The outlook for the rest of East Asia has deteriorated since December JEFG as a result of a weaker external environment. Growth in the rest of East Asia has been revised down by 1 percentage point to 4¼ per cent in 2008. Growth in 2009 has been revised down by ½ of a percentage point to 4¾ per cent.

In the NIEs, growth is forecast to ease to 3¾ per cent in 2008 before accelerating slightly to 4¼ per cent in 2009. The moderation in growth in 2008 largely reflects slowing US demand for the region’s exports. In addition, growth in domestic demand is expected to ease in 2008 in line with weaker export growth.

Growth is also expected to ease in the ASEAN-51economies to 5 per cent in 2008, before picking up to 5½ per cent in 2009. Domestic demand is expected to underpin growth in 2008 as exports moderate in line with weaker global growth. Growth is expected to pick up in 2009 with a modest rebound in exports and solid growth in domestic demand.

Following two consecutive years of strong growth, the euro area is forecast to slow to 1½ per cent in 2008. The outlook reflects weakening domestic demand as well as a less supportive external environment. Risks remain to the downside, with the possibility for further adverse financial market developments and the potential for emerging economies to be more adversely affected by developments in the US.

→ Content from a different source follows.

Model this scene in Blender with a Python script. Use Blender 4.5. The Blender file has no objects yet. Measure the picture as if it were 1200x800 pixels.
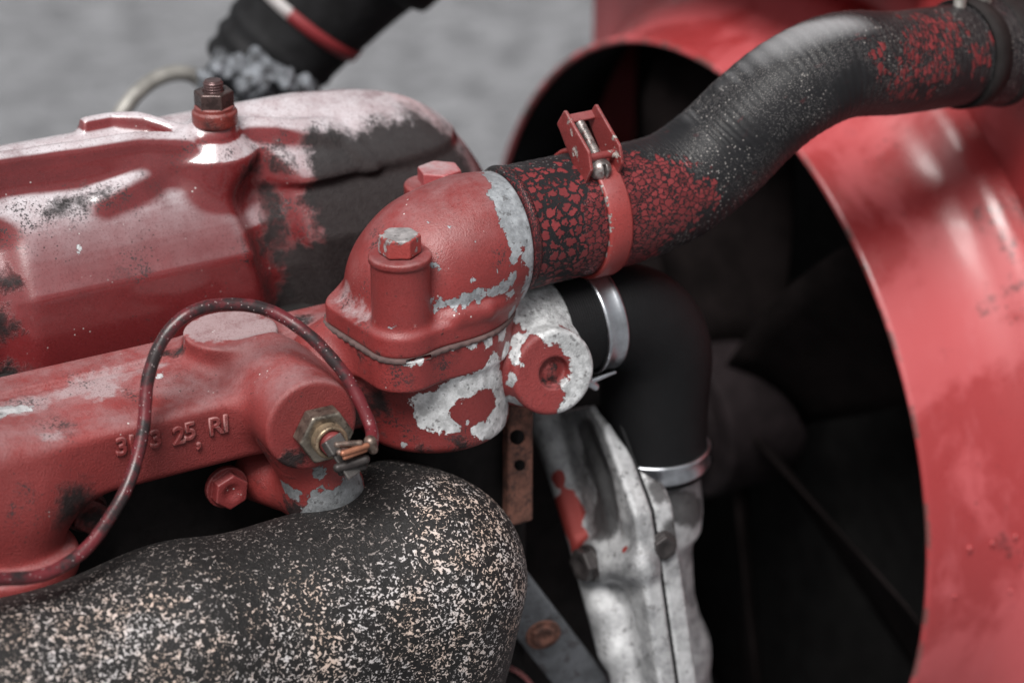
import bpy, math, random
import numpy as np
from mathutils import Vector
from mathutils.bvhtree import BVHTree

random.seed(4)
np.random.seed(4)
S = bpy.context.scene
COL = S.collection

# ------------------------------------------------------------------ camera, sky, sun, exposure
YAW, PITCH, DIST = math.radians(30), math.radians(25), 1.3
FW = np.array([math.cos(PITCH)*math.sin(YAW), math.cos(PITCH)*math.cos(YAW), -math.sin(PITCH)])
RT = np.array([math.cos(YAW), -math.sin(YAW), 0.0])
UP = np.cross(RT, FW)
CAM = np.array([0, 0, 1.05]) - DIST*FW
cd = bpy.data.cameras.new('camera')
cam = bpy.data.objects.new('camera', cd)
COL.objects.link(cam)
cam.location = CAM
cam.rotation_euler = Vector(FW).to_track_quat('-Z', 'Y').to_euler()
cd.lens, cd.sensor_width = 85, 36
cd.clip_start, cd.clip_end = 0.05, 500
cd.dof.use_dof = True
cd.dof.focus_distance = 1.235
cd.dof.aperture_fstop = 4.5
S.camera = cam

SUN_EL, SUN_AZ = math.radians(57), math.radians(-132)     # sun direction: azimuth from +Y towards +X
W = bpy.data.worlds.new('World')
S.world = W
W.use_nodes = True
wn, wl = W.node_tree.nodes, W.node_tree.links
wn.clear()
sky = wn.new('ShaderNodeTexSky')
sky.sky_type = 'NISHITA'
sky.sun_disc = False
sky.sun_elevation = SUN_EL
sky.sun_rotation = SUN_AZ
sky.air_density, sky.dust_density, sky.ozone_density = 1.0, 4.0, 1.0
hs = wn.new('ShaderNodeHueSaturation')
hs.inputs['Saturation'].default_value = 0.12             # an overcast, near-white sky
bg = wn.new('ShaderNodeBackground')
bg.inputs['Strength'].default_value = 0.06
wo = wn.new('ShaderNodeOutputWorld')
wl.new(sky.outputs[0], hs.inputs['Color'])
wl.new(hs.outputs[0], bg.inputs['Color'])
wl.new(bg.outputs[0], wo.inputs['Surface'])
sl = bpy.data.lights.new('sun', 'SUN')
sl.energy, sl.angle, sl.color = 3.0, math.radians(28), (1, 0.97, 0.94)
so = bpy.data.objects.new('sun', sl)
COL.objects.link(so)
sd = Vector((math.cos(SUN_EL)*math.sin(SUN_AZ), math.cos(SUN_EL)*math.cos(SUN_AZ), math.sin(SUN_EL)))
so.rotation_euler = sd.to_track_quat('Z', 'Y').to_euler()
S.view_settings.view_transform = 'Standard'
S.view_settings.look = 'None'
S.view_settings.exposure = 0.56
S.view_settings.gamma = 1

# ------------------------------------------------------------------ places: B is the foot of the thermostat housing; everything is in millimetres from it
KPX = 36/85/1200
def ray(px, py):
    return FW + RT*(px-600)*KPX + UP*(400-py)*KPX
def world(px, py, d):
    return CAM + ray(px, py)*d
B = world(507, 492, 1.3)
def q(px, py, x=None, y=None, z=None):
    """point of the engine (mm from B) seen at a photograph pixel, on a plane of the engine"""
    R, C = ray(px, py), (CAM-B)*1000
    t = (x-C[0])/R[0] if x is not None else (y-C[1])/R[1] if y is not None else (z-C[2])/R[2]
    return C + R*t
A = lambda *v: np.array(v, float)
def nrm(v):
    v = np.asarray(v, float)
    return v/np.linalg.norm(v)

# ------------------------------------------------------------------ signed distance shapes (mm)
def sph(P, c, r):
    return np.linalg.norm(P-np.asarray(c, float), axis=1)-r
def cap(P, a, b, ra, rb=None):
    a, b = np.asarray(a, float), np.asarray(b, float)
    rb = ra if rb is None else rb
    d = b-a
    t = np.clip(((P-a)@d)/max(d@d, 1e-9), 0, 1)
    return np.linalg.norm(P-a-t[:, None]*d, axis=1)-(ra+(rb-ra)*t)
def chain(P, pts, k=6):
    o = None
    for (a, ra), (b, rb) in zip(pts[:-1], pts[1:]):
        c = cap(P, a, b, ra, rb)
        o = c if o is None else su(o, c, k)
    return o
def cyl(P, a, b, r, rnd=1.0):
    a, b = np.asarray(a, float), np.asarray(b, float)
    d = b-a
    L = np.linalg.norm(d)
    d = d/L
    h = (P-a)@d
    rr = np.linalg.norm(P-a-h[:, None]*d, axis=1)
    x, y = rr-r+rnd, np.abs(h-L/2)-L/2+rnd
    return np.minimum(np.maximum(x, y), 0)+np.hypot(np.maximum(x, 0), np.maximum(y, 0))-rnd
def box(P, c, h, rnd=1.0, R=None):
    p = P-np.asarray(c, float)
    if R is not None:
        p = p@np.asarray(R).T
    e = np.abs(p)-np.asarray(h, float)+rnd
    return np.linalg.norm(np.maximum(e, 0), axis=1)+np.minimum(e.max(axis=1), 0)-rnd
def poly2(u, v, pts, rnd=0):
    """2-D distance to a simple polygon, grown by rnd"""
    pts = [np.asarray(p, float) for p in pts]
    d = np.full(u.shape, 1e18)
    s = np.ones(u.shape)
    n = len(pts)
    for i in range(n):
        a, b = pts[i], pts[i-1]
        e = b-a
        wx, wy = u-a[0], v-a[1]
        t = np.clip((wx*e[0]+wy*e[1])/(e@e), 0, 1)
        d = np.minimum(d, (wx-e[0]*t)**2+(wy-e[1]*t)**2)
        c1, c2, c3 = v >= a[1], v < b[1], e[0]*wy > e[1]*wx
        s = np.where((c1 & c2 & c3) | (~c1 & ~c2 & ~c3), -s, s)
    return s*np.sqrt(d)-rnd
def extr(d2, h, half, rnd=1.0):
    x, y = d2+rnd, np.abs(h)-half+rnd
    return np.minimum(np.maximum(x, y), 0)+np.hypot(np.maximum(x, 0), np.maximum(y, 0))-rnd
def su(a, b, k):
    h = np.maximum(k-np.abs(a-b), 0)/k
    return np.minimum(a, b)-h*h*k*0.25
def sx(a, b, k):
    return -su(-a, -b, k)
def ss(a, b, k):
    return sx(a, -b, k)
def hexp(P, c, ax, r, half, rnd=0.6, rot=0.0):
    """hexagonal prism, r = across flats / 2"""
    ax = nrm(ax)
    u = nrm(np.cross(ax, (0.3, 0.5, 0.81) if abs(ax[2]) < 0.9 else (1, 0.2, 0)))
    v = np.cross(ax, u)
    p = P-np.asarray(c, float)
    x, y, h = p@u, p@v, p@ax
    d = np.full(x.shape, -1e9)
    for i in range(6):
        t = rot+i*math.pi/3
        d = np.maximum(d, x*math.cos(t)+y*math.sin(t)-r)
    d = np.maximum(d, (np.hypot(x, y)+np.abs(h)*0.55)-(r*1.10+half*0.55))
    return extr(d, h, half, rnd)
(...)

The outlook for New Zealand has deteriorated in recent months as indications of weakness in the domestic economy have coalesced. Growth is forecast to slow to 1½ per cent in 2008, reflecting ongoing weakness in the housing market, sluggish consumer spending, weak consumer sentiment and the prospect of continued drought. The Reserve Bank of New Zealand is likely to maintain its tight monetary policy stance in the short term to combat inflationary pressures generated by high commodity prices and persistent capacity constraints. Growth is expected to recover to 2¼ per cent in 2009, assisted by monetary easing and fiscal stimulus in the 2008-09 budget.


1 ASEAN-5 consists of Indonesia, Malaysia, the Philippines, Thailand and Vietnam.